WHAT YOU NEED TO DO.
Extract the lines of the material below, beginning with the first and ending with the line that holds "from mathutils.geometry import". Skip every picture.

COLLECTED MATERIAL.
** START **

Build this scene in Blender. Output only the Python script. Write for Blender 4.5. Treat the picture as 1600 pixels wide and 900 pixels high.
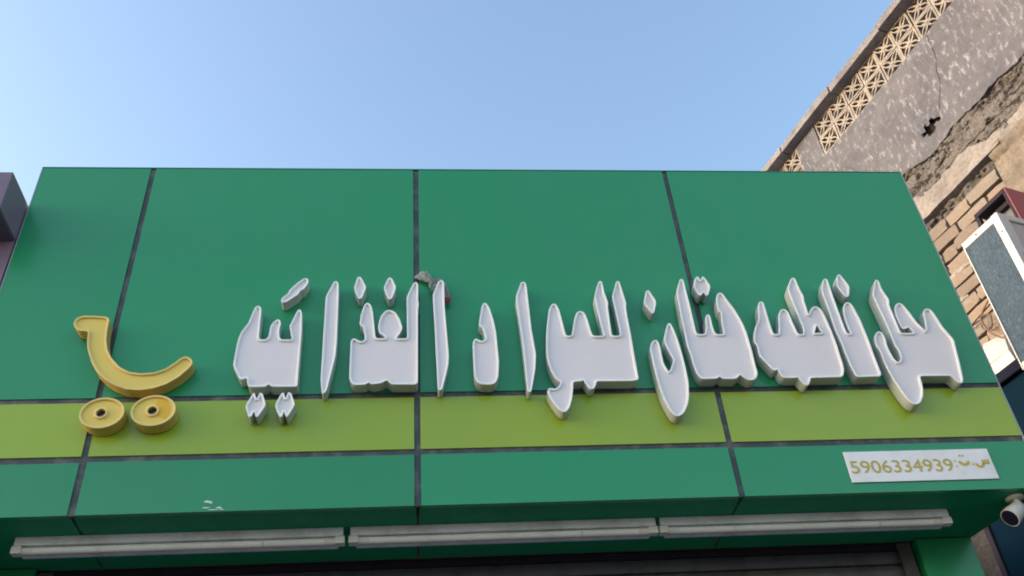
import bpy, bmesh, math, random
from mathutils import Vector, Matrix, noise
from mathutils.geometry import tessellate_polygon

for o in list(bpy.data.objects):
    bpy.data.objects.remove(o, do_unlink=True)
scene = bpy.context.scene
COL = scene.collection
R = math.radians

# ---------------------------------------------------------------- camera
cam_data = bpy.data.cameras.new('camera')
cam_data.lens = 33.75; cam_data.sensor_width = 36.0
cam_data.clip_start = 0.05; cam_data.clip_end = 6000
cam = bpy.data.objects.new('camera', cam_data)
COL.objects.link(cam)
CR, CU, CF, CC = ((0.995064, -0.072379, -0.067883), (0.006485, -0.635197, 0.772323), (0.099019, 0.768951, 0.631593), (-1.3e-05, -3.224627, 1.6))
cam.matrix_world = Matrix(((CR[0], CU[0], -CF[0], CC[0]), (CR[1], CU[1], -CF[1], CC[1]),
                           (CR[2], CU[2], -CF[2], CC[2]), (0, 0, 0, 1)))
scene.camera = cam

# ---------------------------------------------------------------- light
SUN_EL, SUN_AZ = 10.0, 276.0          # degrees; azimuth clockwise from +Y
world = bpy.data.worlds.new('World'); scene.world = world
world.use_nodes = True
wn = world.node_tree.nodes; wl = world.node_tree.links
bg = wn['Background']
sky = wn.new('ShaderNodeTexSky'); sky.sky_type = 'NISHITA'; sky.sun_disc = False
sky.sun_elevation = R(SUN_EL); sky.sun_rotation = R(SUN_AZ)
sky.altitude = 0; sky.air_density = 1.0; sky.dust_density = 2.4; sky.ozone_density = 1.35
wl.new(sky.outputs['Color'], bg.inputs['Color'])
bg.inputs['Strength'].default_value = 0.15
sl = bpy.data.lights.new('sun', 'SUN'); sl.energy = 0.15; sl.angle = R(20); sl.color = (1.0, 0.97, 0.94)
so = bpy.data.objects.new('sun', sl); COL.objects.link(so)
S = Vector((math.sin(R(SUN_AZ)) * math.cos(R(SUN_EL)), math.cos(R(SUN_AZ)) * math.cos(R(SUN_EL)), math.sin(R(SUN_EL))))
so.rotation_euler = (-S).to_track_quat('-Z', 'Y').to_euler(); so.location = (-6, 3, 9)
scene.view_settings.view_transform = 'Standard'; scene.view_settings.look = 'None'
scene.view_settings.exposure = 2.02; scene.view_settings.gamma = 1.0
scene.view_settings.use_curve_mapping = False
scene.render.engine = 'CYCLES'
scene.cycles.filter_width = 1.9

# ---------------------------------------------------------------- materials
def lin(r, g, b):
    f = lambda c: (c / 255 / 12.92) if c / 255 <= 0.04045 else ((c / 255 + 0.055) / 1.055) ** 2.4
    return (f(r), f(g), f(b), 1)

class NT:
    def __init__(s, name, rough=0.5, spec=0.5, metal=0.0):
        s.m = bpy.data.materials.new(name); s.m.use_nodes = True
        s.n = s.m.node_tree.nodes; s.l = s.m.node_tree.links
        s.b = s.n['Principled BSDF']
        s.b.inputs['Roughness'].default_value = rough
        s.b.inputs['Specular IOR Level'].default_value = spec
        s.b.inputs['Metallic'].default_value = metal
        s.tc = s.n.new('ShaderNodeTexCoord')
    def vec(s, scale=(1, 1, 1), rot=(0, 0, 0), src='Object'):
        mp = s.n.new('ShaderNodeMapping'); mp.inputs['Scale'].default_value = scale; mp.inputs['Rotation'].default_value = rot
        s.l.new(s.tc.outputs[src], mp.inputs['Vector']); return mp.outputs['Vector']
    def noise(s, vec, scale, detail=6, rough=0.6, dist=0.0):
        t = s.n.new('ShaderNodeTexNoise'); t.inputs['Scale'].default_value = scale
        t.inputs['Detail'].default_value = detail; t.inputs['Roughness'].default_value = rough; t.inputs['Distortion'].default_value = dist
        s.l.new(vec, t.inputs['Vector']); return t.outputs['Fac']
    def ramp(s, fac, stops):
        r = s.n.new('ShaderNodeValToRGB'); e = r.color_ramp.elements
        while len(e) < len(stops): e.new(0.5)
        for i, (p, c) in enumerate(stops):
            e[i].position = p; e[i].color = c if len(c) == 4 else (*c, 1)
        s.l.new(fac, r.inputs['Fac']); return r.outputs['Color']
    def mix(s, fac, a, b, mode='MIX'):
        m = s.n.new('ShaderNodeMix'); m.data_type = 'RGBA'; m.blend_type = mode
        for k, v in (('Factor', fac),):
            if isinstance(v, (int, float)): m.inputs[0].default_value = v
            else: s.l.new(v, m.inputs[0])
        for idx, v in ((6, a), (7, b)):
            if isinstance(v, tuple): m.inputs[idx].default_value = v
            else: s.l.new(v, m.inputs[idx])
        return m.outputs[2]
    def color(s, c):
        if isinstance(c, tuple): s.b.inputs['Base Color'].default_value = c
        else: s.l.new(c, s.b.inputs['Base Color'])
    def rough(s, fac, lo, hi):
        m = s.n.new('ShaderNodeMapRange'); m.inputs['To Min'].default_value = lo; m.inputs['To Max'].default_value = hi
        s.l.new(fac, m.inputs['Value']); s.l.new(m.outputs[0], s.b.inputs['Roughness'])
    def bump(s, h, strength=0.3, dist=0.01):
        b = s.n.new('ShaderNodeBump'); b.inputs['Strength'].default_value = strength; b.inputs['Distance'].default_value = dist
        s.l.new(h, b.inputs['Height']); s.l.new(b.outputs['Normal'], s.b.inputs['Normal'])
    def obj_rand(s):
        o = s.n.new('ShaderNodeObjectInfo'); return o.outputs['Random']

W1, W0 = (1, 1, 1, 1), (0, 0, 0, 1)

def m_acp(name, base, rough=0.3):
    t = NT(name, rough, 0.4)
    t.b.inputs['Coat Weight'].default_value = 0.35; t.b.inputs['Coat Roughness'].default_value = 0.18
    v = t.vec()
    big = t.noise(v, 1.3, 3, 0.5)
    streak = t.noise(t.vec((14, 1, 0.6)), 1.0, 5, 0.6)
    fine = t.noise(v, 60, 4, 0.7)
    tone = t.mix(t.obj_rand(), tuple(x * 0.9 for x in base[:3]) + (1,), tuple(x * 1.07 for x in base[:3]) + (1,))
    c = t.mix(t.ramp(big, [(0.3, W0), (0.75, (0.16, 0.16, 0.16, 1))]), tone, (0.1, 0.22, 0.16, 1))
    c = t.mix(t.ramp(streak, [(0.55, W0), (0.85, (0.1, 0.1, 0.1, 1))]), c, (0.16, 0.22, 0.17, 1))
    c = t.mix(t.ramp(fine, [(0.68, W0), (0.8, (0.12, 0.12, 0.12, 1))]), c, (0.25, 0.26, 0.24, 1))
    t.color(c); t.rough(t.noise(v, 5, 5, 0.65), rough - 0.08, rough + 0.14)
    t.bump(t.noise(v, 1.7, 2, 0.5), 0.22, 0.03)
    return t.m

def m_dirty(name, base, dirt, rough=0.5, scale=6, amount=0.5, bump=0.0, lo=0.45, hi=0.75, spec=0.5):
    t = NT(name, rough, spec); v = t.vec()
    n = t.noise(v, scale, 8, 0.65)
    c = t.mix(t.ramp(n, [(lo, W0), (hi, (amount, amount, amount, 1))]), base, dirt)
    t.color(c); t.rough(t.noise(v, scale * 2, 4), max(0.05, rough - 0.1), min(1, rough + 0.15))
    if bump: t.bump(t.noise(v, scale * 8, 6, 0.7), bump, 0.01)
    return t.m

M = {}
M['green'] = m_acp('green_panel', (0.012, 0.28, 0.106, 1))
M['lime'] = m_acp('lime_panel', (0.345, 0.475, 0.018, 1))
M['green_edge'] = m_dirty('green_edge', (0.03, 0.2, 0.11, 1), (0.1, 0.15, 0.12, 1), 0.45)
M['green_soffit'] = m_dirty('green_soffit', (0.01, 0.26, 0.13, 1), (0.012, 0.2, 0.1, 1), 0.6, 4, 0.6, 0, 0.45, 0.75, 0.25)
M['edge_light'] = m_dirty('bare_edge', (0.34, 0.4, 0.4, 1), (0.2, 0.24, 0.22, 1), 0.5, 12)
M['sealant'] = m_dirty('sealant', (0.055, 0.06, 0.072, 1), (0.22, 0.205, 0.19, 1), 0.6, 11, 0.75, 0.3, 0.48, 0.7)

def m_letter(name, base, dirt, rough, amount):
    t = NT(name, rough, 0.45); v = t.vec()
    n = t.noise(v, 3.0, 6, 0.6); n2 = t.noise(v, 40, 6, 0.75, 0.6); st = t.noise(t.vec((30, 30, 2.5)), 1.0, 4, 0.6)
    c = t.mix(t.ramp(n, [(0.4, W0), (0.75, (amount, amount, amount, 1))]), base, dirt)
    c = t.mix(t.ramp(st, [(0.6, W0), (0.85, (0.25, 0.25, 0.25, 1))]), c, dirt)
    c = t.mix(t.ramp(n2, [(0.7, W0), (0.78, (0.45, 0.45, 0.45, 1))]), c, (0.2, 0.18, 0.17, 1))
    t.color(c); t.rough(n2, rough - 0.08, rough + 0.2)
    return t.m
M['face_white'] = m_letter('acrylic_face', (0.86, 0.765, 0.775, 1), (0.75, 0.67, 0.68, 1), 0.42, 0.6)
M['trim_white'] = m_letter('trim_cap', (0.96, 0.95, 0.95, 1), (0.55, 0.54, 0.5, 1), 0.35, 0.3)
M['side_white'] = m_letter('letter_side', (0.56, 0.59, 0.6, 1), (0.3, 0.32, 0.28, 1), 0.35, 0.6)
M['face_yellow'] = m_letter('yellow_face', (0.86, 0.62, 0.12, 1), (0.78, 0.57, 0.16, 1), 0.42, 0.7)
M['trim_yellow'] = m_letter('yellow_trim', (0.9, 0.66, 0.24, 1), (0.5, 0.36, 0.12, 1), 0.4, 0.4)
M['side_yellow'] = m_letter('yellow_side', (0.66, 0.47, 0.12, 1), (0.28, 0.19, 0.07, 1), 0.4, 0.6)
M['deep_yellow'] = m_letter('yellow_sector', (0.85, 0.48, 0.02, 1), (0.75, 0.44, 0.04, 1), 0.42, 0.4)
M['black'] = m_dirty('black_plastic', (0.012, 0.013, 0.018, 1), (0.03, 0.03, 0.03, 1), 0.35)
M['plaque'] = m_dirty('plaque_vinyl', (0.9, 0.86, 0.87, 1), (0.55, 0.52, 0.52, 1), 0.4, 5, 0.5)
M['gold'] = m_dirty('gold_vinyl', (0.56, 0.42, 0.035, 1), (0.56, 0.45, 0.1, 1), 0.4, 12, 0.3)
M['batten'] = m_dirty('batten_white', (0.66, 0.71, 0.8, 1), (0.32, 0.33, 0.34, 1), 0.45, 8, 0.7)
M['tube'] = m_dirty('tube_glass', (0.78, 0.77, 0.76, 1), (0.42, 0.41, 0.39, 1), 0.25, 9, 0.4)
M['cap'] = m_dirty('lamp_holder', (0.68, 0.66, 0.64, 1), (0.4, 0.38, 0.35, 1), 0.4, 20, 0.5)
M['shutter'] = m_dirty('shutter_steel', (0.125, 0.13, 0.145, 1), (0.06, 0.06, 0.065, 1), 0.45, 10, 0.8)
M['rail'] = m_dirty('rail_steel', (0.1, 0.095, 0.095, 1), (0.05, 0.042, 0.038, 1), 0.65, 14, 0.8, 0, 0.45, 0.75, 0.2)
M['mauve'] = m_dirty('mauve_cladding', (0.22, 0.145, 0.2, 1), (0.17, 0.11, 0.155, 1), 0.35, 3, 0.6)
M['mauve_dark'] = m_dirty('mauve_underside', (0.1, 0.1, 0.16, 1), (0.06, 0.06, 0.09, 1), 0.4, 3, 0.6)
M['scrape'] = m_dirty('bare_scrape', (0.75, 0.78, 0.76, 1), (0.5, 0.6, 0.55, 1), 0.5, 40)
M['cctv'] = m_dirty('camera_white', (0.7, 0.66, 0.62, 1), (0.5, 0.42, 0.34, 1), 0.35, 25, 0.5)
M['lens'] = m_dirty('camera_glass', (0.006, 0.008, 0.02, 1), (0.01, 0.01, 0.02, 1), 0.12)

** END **

SOLUTION FOR THIS EXERCISE.
Build this scene in Blender. Output only the Python script. Write for Blender 4.5. Treat the picture as 1600 pixels wide and 900 pixels high.
import bpy, bmesh, math, random
from mathutils import Vector, Matrix, noise
from mathutils.geometry import tessellate_polygon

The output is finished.